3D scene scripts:
▬▬▬▬▬▬

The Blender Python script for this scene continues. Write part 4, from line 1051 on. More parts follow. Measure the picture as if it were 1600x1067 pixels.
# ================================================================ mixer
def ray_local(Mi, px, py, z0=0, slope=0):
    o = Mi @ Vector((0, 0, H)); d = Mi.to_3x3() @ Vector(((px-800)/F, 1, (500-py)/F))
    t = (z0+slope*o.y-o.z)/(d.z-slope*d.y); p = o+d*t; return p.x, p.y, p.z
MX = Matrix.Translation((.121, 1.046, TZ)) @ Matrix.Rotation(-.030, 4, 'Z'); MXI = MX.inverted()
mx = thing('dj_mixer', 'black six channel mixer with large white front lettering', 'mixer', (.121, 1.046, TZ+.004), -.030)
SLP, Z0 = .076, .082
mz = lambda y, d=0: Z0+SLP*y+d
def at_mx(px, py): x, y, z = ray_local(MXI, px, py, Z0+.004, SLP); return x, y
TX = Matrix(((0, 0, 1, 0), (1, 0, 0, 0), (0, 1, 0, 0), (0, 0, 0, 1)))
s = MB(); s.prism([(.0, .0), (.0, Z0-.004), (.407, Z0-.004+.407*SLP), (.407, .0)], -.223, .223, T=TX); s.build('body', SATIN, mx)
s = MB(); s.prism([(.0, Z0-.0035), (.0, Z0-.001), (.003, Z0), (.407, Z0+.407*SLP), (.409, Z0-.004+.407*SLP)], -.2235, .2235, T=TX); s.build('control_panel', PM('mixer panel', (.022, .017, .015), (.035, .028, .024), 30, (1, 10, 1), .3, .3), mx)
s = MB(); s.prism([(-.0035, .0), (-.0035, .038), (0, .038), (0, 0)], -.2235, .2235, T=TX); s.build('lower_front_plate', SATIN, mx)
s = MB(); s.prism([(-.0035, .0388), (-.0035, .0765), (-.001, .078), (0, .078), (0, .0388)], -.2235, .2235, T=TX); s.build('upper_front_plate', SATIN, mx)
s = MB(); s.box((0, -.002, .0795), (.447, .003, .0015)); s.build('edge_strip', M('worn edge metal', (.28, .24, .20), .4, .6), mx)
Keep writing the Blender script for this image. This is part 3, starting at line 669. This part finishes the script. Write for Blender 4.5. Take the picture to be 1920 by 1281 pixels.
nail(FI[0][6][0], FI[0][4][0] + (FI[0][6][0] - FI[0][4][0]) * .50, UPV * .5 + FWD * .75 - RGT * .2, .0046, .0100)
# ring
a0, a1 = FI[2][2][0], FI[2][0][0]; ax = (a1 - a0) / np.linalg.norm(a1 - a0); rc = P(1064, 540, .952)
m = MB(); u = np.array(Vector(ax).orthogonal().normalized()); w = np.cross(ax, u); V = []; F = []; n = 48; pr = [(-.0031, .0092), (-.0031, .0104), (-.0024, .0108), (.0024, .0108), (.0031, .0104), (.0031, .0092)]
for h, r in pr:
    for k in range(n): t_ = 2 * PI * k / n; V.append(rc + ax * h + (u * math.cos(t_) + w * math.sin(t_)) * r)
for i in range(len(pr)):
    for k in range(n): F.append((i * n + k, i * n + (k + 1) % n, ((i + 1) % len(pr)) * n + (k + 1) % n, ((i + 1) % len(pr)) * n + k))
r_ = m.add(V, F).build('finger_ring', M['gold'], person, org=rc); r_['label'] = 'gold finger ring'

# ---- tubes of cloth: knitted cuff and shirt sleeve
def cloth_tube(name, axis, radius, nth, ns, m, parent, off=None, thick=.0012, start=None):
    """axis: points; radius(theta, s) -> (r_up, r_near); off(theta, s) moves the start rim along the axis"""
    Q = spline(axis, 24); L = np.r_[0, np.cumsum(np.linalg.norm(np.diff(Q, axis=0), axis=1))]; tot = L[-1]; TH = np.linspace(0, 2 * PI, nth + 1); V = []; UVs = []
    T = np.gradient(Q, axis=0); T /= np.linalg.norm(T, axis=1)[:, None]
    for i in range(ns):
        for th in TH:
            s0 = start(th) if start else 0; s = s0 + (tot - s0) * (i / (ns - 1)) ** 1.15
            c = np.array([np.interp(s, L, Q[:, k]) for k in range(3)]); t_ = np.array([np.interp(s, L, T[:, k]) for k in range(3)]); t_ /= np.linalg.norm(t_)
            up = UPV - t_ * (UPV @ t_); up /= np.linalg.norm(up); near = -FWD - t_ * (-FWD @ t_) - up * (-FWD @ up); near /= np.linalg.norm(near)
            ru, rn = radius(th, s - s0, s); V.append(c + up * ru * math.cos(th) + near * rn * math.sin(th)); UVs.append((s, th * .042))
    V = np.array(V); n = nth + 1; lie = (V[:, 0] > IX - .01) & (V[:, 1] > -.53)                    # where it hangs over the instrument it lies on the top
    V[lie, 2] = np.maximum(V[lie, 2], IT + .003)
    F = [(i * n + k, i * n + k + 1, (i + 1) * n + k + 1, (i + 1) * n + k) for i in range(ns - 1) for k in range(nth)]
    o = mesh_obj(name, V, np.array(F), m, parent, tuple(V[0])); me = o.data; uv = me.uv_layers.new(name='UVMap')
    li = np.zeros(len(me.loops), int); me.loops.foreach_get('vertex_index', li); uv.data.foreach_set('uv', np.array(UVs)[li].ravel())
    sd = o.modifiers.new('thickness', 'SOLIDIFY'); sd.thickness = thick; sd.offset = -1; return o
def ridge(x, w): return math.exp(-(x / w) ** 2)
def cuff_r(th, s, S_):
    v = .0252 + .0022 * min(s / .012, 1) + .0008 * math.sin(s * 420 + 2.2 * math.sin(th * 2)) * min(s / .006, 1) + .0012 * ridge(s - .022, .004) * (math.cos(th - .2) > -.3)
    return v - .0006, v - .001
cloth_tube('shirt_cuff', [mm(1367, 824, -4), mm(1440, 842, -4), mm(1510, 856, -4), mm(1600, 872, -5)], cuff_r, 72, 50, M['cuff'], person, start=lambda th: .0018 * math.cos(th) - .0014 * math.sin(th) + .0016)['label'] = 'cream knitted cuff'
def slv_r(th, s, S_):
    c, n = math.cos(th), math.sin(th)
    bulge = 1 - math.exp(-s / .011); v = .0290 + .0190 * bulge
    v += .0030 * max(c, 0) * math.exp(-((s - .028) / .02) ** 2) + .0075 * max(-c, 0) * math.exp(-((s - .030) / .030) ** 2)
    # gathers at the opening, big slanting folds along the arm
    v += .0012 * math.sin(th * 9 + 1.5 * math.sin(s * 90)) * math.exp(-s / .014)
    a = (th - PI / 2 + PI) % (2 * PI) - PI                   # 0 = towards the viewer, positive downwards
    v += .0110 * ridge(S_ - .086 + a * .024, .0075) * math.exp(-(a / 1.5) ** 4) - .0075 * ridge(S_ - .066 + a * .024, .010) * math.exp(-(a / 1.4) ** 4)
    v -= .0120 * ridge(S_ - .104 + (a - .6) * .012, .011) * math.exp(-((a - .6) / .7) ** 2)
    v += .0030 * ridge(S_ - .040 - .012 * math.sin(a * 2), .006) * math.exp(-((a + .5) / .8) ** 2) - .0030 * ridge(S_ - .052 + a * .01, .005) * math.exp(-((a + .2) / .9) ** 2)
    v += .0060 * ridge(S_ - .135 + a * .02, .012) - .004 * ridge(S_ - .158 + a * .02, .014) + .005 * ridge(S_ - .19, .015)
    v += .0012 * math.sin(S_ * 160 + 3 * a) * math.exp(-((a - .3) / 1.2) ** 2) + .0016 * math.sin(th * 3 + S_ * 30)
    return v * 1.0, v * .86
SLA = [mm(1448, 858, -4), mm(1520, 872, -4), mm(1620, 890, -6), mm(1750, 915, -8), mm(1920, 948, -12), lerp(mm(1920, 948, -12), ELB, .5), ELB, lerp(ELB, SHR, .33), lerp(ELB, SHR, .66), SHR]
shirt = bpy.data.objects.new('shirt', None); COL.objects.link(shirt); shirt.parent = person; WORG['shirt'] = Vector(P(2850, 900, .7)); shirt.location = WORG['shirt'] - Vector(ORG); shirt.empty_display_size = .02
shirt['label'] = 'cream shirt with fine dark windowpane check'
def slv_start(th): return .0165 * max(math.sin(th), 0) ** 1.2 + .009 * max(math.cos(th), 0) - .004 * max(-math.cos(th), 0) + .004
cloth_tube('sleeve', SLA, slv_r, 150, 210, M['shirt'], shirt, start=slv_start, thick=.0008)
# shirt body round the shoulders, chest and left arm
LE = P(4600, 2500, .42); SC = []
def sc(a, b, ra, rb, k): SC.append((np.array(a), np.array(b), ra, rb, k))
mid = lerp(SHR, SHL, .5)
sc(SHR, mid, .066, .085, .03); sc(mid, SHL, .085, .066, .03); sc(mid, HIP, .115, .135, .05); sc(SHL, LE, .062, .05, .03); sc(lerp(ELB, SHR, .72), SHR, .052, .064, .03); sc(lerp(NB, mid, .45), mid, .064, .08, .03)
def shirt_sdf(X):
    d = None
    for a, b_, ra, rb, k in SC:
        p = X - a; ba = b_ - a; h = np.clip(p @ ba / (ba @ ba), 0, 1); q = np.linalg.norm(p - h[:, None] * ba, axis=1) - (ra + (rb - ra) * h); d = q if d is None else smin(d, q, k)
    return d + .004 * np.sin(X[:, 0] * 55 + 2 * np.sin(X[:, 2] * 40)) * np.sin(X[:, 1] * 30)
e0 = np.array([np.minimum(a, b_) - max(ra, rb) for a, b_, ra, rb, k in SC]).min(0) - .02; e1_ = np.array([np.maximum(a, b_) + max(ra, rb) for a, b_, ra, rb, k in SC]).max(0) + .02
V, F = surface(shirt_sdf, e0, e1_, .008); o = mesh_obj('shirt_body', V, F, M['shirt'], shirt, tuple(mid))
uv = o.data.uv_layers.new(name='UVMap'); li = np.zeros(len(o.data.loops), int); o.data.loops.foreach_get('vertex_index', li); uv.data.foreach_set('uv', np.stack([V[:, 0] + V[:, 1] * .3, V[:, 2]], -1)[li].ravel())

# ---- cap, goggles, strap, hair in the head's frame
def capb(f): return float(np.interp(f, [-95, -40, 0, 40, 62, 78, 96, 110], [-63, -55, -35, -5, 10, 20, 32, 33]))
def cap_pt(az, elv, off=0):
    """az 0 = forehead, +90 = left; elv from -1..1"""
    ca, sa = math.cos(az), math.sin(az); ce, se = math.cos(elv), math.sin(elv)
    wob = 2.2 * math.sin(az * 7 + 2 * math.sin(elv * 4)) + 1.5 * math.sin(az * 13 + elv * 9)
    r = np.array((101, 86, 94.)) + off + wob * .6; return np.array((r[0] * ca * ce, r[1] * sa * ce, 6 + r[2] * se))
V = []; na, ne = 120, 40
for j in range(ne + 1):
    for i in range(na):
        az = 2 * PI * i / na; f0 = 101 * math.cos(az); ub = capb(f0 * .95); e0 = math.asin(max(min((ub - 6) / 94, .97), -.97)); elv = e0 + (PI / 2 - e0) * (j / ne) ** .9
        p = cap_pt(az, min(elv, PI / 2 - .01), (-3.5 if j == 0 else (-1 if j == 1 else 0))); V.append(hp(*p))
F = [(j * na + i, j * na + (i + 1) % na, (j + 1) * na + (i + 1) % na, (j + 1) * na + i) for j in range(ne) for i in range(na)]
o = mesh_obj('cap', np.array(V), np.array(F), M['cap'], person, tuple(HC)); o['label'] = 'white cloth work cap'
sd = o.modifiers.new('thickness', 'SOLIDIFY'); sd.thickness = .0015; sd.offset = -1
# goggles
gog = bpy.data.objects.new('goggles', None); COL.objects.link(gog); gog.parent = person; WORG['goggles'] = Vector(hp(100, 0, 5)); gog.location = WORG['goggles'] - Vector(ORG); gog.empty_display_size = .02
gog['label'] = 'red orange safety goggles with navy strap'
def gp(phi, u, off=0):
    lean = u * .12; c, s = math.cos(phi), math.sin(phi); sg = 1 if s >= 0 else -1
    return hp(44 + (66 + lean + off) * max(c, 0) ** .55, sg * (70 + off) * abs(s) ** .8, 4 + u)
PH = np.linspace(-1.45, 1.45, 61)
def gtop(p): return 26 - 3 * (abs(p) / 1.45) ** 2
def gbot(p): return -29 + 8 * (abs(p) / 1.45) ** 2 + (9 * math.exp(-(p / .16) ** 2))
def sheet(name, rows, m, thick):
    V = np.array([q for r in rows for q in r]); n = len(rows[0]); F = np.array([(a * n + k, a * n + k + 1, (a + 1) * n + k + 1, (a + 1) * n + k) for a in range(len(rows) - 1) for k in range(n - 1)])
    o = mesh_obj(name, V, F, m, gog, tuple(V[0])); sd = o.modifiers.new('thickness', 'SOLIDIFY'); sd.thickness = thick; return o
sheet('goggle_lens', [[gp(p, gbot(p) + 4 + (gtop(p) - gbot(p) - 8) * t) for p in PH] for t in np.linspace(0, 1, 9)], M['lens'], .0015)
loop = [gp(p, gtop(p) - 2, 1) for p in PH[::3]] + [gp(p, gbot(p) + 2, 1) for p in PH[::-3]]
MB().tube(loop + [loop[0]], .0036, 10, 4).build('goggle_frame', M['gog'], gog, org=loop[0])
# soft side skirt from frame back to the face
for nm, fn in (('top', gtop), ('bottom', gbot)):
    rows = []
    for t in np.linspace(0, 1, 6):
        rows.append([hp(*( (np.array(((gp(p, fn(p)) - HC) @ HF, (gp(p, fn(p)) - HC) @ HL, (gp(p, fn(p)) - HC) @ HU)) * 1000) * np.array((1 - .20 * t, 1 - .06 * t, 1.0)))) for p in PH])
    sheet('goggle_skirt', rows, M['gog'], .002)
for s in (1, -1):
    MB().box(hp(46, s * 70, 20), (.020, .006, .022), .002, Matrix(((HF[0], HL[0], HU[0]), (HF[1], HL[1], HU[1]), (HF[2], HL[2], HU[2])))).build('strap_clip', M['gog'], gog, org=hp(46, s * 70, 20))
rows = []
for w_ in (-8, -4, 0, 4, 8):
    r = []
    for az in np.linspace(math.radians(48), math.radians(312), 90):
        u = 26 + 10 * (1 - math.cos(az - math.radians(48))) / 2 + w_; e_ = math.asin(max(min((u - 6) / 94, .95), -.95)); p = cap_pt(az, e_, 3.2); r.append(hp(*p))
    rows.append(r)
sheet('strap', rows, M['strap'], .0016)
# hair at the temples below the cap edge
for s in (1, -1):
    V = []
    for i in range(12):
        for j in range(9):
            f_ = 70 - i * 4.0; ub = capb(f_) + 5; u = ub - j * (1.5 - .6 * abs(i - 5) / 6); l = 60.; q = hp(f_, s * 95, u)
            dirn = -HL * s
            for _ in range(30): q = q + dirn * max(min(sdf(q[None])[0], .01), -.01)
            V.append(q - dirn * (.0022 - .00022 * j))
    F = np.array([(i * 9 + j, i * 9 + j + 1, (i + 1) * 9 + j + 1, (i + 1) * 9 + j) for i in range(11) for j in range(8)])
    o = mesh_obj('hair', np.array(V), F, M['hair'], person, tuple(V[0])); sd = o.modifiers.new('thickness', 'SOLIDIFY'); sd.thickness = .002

▬▬▬▬▬▬

Copy exactly the lines from the line with "Keep writing the" up to and including the line with "r_['label'] = 'gold finger ring'", and no other lines.

Keep writing the Blender script for this image. This is part 3, starting at line 669. This part finishes the script. Write for Blender 4.5. Take the picture to be 1920 by 1281 pixels.
nail(FI[0][6][0], FI[0][4][0] + (FI[0][6][0] - FI[0][4][0]) * .50, UPV * .5 + FWD * .75 - RGT * .2, .0046, .0100)
# ring
a0, a1 = FI[2][2][0], FI[2][0][0]; ax = (a1 - a0) / np.linalg.norm(a1 - a0); rc = P(1064, 540, .952)
m = MB(); u = np.array(Vector(ax).orthogonal().normalized()); w = np.cross(ax, u); V = []; F = []; n = 48; pr = [(-.0031, .0092), (-.0031, .0104), (-.0024, .0108), (.0024, .0108), (.0031, .0104), (.0031, .0092)]
for h, r in pr:
    for k in range(n): t_ = 2 * PI * k / n; V.append(rc + ax * h + (u * math.cos(t_) + w * math.sin(t_)) * r)
for i in range(len(pr)):
    for k in range(n): F.append((i * n + k, i * n + (k + 1) % n, ((i + 1) % len(pr)) * n + (k + 1) % n, ((i + 1) % len(pr)) * n + k))
r_ = m.add(V, F).build('finger_ring', M['gold'], person, org=rc); r_['label'] = 'gold finger ring'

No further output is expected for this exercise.